For some reason, this part of your vignette was perhaps what moved me the most. Because it reminded me of the first time when my father was so sick, and the first time I thought he would die. I was so strongly reminded of a time when I had arrived at Malmö Central Station, getting off my commuter train as usual. The train station was full of people milling about, as usual. And suddenly, there he was, emerging out of the crowd and approaching me, smiling at me, my father. Not because we had agreed that he would come and meet me, but because he had come anyway, for no particular reason.

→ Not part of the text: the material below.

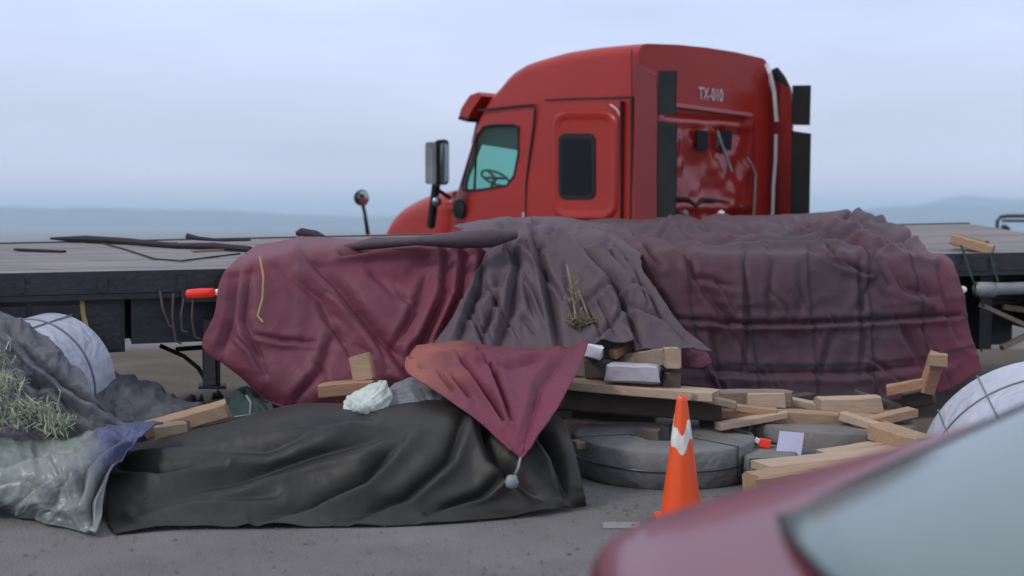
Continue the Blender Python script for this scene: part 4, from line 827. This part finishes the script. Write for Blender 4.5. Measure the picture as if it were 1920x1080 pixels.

And then, when my father was so sick and I thought that he would die, it just hit me that if he did, then he would never emerge out of a crowd like that again. Never. Because the crowd wouldn't be keeping him for me. And I realized, just like that, how different crowds would be to me if he was gone. The crowds would be different, because they would never be keeping within themselves my father's face. Never again. And I realized how all of humanity would suddenly be different, because my father would no longer be one of those who milled and thronged across the face of the Earth. And I feel so desperately for Lois. How can she go on, when the man who brightened the crowds and all of humanity and the Earth and her life is gone? How can she? And yet, Emily Dickinson's heroine goes on, hoping aginst hope or else just hanging on, because that is what most people do anyway. They hang on, even when they have lost everything. Even when they are all broken inside and the polished and unbroken facade is all that holds them together.

Beautiful, Sue. Extremely beautiful and evocative.